The executive generator tool produces an application-specific supervisor or executive that performs the process dispatching, message passing, access synchronization, capabilities checking, and event vectoring specified in the MetaH specification. Process scheduling is based on rate monotonic scheduling theory, where the tool automatically assigns priorities, transforms periods as necessary, and generates code to manage process dispatching and continuation. Inter-process and inter-processor communication code is statically scheduled and executed as part of the generated dispatcher. Event vectoring, and the starting and stopping of processes at mode changes, are also controlled by generated code.
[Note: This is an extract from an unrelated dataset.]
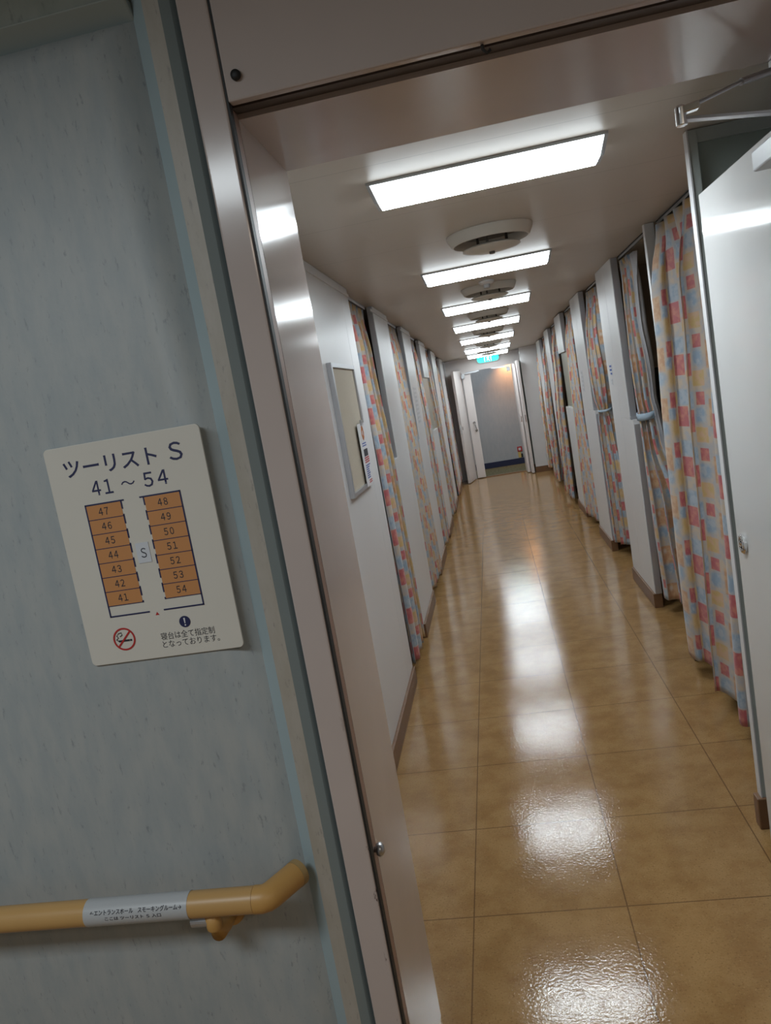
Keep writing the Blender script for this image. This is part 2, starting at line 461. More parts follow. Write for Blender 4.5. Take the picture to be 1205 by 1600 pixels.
# black rubber knob on the header, small hook below it, door magnet on the left reveal
o = MB().lathe([(0.002, -0.010), (0.0085, -0.009), (0.0095, -0.004), (0.007, 0.0)], (-0.351, YF, 2.289), 20, 1).build('buffer_knob', M_black, smooth_=True)
tag(o, 'small round black rubber knob on the cream header left corner', 'knob')
o = MB().tube([(0.080, 1.462, 2.262), (0.080, 1.452, 2.240), (0.086, 1.450, 2.232), (0.092, 1.455, 2.238)], 0.0028, 8).build('hook', M_dark, smooth_=True)
tag(o, 'tiny dark hook under the middle of the door header', 'hook')
o = MB().lathe([(0.006, 0.0), (0.006, 0.005), (0.012, 0.006), (0.0150, 0.012), (0.0135, 0.018), (0.008, 0.022), (0.001, 0.0235)], (-0.386, 1.512, 0.748), 24, 0).build('door_stop', M_steel, smooth_=True)
tag(o, 'small round steel stud low on the left door jamb', 'door stop')

# ------------------------------------------------------------------ berth corridor: panels, partitions
def left_panel(y0, y1, notch=False):
    """white wall panel: the lower half reaches a little nearer than the upper; grey edge strip, fine seam"""
    zt = min(zc(y0), zc(y1)) - 0.001
    x0, x1 = XL-0.04, XL
    b = MB()
    seam = y1-0.22
    lowz = 1.285
    yu = y0+0.15
    if notch:
        b.box(x0, x1, y0, seam-0.001, 0.10, 1.25); b.box(x0, x1, yu, seam-0.001, 1.88, zt)
        b.box(x0, x1, seam-0.001, y1, 0.10, 1.25); b.box(x0, x1, seam-0.001, y1, 1.88, zt)
    else:
        b.box(x0, x1, y0, seam-0.001, 0.10, lowz); b.box(x0, x1, yu, seam-0.001, lowz, zt)
        b.box(x0, x1, seam+0.001, y1, 0.10, zt)
    p = struct(b.build('wall_left', M_panel, bevel=0.002))
    s = MB().box(x0, x1-0.004, y0-0.006, y0, 0.10, lowz-0.03).box(x0, x1-0.004, yu-0.006, yu, (1.88 if notch else lowz), zt)
    s.build('edge_strip', M_alu, p)
    if notch:
        MB().box(x0+0.004, x0+0.014, yu-0.005, y1, 1.245, 1.885).build('window_panel', M_winback, p)
    MB().box(x1-0.002, x1+0.005, y0+0.01, y1, zt-0.045, zt-0.03).build('top_bead', M_panel, p)
    struct(MB().box(x0, x1+0.012, y0, y1, 0, 0.10).build('baseboard_left', M_brown, bevel=0.003))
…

All this must be done in a way that is mode-dependent, since scheduling and communication varies from mode to mode.

The generated executive makes use of a standard interface to certain low-level scheduling primitives typically provided by a microkernel and has been designed to be reasonably easy to retarget to different platforms. Our current implementation uses the Tartan Ada multi-application run-time as the underlying microkernel. An application builder has been developed for the Tartan Ada toolset targeted to an i80960MC processor. This build tool automatically performs the compilations and links needed to make a load image for this type of processor using this toolset.

A retarget of MetaH to GNAT/Solaris is nearing completion. This will provide a low-cost way of producing non-real-time simulations for execution and debugging on a development workstation.